By Greg Breining Spring
2004
We motor into the protection of Eagle Harbor, where ferries from Seattle arrive at Bainbridge Island. Tying off at the small Tyee Yacht Club (the Stannards are members), we unload and make an assault on the village of Winslow by kayak and dinghy. Stashing our rides at the city dock, we walk into town for dinner.
When we return to the waterfront, kayaks—pods of them, like dolphins—cross the still waters. We paddle our own to the harbor entrance and play in the evening light, watching the ferries and yachts come into port. We paddle to our mothership, toward the scallops of the Olympics in the setting sun. On the dock at the Tyee, Stannard says, “We really like it here.”
BIKES AND BERRIES
We return to Winslow the next morning after breakfast, passing a brood of children paddling their bright kayaks into the harbor. Down the shore by the ferry landing, I find Melissa Clune behind the desk at the Bike Barn. She’s 20 years old and on summer vacation from Syracuse University. She’s lived on Bainbridge since she was four, when her dad opened this bike shop.
The island was different then, she says. Beyond the borders of tiny Winslow spread a bucolic world of adventure. “It’s become a lot more populated,” she explains. “A lot more businesses. Traffic. More people.” Nowadays, 20,000 people live on the island, which is about ten miles long. Many commute to Seattle jobs. The atmosphere is decidedly less rural. There’s even a store where you can buy a feathered boa for your dog.
Yet the island still has its charm. We pedal north and discover the young coed is right about the building boom. Studs and chipboard form the outlines of new houses. But few are monsters, and most are hidden tastefully in the woods.
My blackberry accident still a stinging memory, we roll along beneath cedars and spruce. Rounding Manitou Beach, we have a beautiful view of Seattle as a great blue heron patrols the shallows at low tide.
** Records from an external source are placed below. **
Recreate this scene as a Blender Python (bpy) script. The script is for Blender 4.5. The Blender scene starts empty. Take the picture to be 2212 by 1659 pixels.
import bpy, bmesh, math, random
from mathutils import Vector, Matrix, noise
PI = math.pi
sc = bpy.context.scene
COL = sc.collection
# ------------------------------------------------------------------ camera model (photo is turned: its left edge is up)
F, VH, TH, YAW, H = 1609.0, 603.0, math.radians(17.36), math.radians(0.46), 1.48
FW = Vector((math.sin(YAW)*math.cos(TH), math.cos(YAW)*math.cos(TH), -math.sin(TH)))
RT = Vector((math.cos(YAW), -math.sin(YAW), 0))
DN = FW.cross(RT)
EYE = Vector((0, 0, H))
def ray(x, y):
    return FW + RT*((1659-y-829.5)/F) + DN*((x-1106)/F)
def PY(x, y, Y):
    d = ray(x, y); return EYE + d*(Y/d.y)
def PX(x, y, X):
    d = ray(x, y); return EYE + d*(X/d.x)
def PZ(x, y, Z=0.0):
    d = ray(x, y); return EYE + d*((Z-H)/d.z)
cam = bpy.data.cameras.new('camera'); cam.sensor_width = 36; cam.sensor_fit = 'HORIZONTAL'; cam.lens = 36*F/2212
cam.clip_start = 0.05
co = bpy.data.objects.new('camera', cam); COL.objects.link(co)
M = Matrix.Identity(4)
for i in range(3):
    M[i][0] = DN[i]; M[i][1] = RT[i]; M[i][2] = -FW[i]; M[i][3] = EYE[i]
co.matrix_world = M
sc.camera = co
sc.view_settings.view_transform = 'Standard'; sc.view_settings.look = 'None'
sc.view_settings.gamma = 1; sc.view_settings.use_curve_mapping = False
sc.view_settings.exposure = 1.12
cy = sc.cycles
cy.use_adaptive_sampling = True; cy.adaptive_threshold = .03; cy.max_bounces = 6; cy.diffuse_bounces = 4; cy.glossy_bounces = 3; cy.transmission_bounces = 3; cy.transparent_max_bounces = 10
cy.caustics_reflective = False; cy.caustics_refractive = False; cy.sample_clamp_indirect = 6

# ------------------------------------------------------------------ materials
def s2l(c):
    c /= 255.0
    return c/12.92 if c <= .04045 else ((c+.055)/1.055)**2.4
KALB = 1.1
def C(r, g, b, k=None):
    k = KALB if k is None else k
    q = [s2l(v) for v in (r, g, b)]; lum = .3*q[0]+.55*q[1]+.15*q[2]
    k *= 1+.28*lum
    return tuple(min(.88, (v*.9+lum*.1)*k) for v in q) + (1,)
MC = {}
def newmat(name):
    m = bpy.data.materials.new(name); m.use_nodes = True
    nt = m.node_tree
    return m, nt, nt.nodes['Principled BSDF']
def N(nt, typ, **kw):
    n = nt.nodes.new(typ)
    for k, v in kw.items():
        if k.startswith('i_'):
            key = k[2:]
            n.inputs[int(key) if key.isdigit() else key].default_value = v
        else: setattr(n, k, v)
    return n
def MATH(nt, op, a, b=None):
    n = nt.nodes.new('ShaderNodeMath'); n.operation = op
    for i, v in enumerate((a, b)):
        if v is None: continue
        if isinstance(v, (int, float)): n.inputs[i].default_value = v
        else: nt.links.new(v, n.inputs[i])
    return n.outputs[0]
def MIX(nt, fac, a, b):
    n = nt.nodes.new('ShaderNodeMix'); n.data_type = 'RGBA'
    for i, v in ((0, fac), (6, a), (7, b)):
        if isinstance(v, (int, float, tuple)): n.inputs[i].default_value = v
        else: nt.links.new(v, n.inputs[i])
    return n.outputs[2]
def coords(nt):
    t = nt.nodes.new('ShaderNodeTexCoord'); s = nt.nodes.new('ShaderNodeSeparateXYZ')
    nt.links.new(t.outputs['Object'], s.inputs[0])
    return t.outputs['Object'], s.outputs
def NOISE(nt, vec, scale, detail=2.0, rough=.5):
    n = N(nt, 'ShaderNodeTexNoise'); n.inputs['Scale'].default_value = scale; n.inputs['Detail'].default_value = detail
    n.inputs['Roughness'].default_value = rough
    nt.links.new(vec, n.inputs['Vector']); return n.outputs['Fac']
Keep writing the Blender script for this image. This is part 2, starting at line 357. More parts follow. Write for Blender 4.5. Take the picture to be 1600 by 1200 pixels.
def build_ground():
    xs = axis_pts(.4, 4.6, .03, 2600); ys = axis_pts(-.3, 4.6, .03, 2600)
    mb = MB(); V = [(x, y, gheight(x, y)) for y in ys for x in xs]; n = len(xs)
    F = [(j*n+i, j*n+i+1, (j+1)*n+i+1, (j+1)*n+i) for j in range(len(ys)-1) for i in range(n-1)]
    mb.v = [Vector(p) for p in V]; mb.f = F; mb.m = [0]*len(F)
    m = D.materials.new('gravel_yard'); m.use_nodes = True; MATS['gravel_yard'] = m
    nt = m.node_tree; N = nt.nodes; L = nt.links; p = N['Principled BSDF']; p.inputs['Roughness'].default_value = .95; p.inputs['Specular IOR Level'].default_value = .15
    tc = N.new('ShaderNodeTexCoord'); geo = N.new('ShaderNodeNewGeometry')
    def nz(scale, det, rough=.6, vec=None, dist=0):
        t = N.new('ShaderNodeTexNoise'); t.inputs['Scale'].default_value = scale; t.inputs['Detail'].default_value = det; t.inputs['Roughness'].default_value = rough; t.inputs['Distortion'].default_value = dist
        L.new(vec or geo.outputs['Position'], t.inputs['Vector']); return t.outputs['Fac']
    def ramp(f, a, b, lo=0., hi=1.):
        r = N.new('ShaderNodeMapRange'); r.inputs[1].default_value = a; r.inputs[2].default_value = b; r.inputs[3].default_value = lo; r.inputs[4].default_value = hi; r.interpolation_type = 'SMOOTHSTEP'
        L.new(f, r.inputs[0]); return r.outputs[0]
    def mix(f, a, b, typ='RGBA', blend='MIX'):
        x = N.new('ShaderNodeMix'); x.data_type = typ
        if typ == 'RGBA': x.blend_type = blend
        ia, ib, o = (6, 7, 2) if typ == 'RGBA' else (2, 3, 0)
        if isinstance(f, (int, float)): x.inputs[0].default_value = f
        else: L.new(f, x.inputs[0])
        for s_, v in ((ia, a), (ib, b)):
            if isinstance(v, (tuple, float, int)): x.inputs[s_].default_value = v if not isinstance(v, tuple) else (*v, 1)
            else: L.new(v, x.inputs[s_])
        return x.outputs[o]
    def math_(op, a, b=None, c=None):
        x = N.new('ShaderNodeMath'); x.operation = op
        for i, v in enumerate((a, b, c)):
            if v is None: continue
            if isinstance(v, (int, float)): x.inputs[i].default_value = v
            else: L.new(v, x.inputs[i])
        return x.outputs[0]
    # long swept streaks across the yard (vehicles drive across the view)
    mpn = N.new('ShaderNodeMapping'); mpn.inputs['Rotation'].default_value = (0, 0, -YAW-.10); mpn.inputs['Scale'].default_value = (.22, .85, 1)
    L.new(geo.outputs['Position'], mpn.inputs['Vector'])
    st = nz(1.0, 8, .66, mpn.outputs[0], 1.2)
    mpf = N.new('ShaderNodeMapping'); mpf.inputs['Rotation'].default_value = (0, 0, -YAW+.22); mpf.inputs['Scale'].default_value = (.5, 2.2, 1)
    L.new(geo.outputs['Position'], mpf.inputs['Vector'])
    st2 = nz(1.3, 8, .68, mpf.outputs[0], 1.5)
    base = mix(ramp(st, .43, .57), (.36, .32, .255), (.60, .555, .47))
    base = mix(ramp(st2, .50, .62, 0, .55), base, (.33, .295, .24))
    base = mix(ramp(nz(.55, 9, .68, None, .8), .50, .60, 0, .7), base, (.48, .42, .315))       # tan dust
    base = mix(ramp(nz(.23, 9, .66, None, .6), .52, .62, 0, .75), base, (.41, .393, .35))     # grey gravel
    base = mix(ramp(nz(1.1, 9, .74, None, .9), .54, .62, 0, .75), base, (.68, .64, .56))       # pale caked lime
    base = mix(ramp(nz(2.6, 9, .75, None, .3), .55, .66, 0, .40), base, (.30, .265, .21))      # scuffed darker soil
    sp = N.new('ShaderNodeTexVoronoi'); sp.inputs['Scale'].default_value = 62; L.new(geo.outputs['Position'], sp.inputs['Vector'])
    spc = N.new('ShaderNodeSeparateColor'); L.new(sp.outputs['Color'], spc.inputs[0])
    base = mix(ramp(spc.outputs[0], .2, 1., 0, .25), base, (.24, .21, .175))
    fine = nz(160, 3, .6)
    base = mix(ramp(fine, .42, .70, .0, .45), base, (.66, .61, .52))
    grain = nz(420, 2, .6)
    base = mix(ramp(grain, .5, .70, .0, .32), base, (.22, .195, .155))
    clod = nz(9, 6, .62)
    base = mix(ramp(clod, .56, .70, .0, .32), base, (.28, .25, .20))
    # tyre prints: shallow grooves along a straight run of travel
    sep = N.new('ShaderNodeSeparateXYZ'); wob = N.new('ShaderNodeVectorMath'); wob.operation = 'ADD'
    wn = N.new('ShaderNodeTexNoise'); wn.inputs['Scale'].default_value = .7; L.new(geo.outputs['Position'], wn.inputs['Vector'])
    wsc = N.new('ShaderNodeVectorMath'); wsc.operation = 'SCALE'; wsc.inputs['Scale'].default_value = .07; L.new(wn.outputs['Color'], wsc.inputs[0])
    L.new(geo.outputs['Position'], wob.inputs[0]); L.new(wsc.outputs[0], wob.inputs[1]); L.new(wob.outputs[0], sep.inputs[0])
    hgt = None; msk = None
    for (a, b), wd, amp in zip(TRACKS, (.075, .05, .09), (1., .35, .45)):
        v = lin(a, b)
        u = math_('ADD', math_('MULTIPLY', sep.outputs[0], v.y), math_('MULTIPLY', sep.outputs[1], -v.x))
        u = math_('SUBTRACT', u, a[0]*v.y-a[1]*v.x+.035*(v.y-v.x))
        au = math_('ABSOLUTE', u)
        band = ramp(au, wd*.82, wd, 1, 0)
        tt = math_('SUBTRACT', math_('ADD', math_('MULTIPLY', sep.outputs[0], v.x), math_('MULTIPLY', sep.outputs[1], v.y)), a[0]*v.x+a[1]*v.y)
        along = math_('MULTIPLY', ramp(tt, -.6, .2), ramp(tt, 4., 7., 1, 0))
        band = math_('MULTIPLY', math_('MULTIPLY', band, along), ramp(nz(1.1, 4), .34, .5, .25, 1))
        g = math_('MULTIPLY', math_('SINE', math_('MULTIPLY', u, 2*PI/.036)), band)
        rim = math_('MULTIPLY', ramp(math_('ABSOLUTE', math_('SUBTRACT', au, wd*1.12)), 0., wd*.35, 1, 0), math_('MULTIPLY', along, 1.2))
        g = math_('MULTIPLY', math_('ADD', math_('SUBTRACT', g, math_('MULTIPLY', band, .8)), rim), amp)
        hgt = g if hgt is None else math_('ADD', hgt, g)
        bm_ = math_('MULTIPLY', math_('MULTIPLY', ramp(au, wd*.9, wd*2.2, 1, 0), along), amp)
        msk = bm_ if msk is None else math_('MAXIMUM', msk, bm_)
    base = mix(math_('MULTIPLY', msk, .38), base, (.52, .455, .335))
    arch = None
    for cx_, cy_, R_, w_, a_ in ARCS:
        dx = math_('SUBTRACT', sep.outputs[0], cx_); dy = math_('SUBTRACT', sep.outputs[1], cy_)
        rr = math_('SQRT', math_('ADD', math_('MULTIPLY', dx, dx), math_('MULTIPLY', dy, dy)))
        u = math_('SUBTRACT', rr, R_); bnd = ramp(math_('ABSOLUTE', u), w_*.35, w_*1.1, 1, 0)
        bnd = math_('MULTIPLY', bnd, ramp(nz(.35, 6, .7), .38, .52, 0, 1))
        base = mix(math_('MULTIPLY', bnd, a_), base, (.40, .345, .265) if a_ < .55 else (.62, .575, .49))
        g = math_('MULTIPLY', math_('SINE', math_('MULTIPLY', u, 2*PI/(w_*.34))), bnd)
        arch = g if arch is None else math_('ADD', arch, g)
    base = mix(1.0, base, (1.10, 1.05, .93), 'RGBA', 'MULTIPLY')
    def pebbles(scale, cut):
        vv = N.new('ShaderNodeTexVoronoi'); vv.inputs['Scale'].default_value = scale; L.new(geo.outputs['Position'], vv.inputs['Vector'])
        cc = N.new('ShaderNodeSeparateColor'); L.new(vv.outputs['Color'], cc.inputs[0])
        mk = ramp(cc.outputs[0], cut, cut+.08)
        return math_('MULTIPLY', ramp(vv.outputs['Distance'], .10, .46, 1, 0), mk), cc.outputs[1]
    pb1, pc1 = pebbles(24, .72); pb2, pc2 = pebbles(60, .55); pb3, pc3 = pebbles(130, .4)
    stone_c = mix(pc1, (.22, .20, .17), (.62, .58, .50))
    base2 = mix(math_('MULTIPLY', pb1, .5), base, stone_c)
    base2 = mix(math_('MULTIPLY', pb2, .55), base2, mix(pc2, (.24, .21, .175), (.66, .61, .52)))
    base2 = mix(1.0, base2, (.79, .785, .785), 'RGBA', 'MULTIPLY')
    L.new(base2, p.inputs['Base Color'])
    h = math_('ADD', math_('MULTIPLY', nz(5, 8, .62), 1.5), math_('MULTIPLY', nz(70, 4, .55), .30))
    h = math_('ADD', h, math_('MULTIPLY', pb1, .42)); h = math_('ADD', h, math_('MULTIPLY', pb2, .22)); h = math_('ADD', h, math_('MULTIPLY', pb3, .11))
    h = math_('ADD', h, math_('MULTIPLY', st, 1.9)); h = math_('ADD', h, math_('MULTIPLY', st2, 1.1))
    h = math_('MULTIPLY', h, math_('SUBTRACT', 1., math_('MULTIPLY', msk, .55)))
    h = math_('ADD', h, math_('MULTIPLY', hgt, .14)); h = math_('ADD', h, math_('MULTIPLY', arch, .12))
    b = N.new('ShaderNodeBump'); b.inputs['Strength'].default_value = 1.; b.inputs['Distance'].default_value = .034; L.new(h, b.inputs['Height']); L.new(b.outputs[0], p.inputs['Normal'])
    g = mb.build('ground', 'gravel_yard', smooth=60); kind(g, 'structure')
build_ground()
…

At Fay Bainbridge State Park on the northern end of the island, we explore a quarter-mile-long beach and catch yet another view of Rainier, which seems to float in the uncharacteristic heat.
To cool off, we find our way back to the boat and cast off. We round the southern tip of Bainbridge through Rich Passage and speed up Port Orchard Channel between the island and the Kitsap Peninsula. We venture deep into Manzanita Bay, anchor in 25 feet of water, and take a dip to cool off. Then we roar up the tidal currents of Agate Pass to complete our circumnavigation of Bainbridge.
That evening back at Lake Union, we dine at Doc’s Marina Grill on the waterfront as stars dance above the boats at their moorings. Susan and I split a wild berry cobbler. It’s delicious—full of ripe fruit. And I wonder: Are there blackberries in here?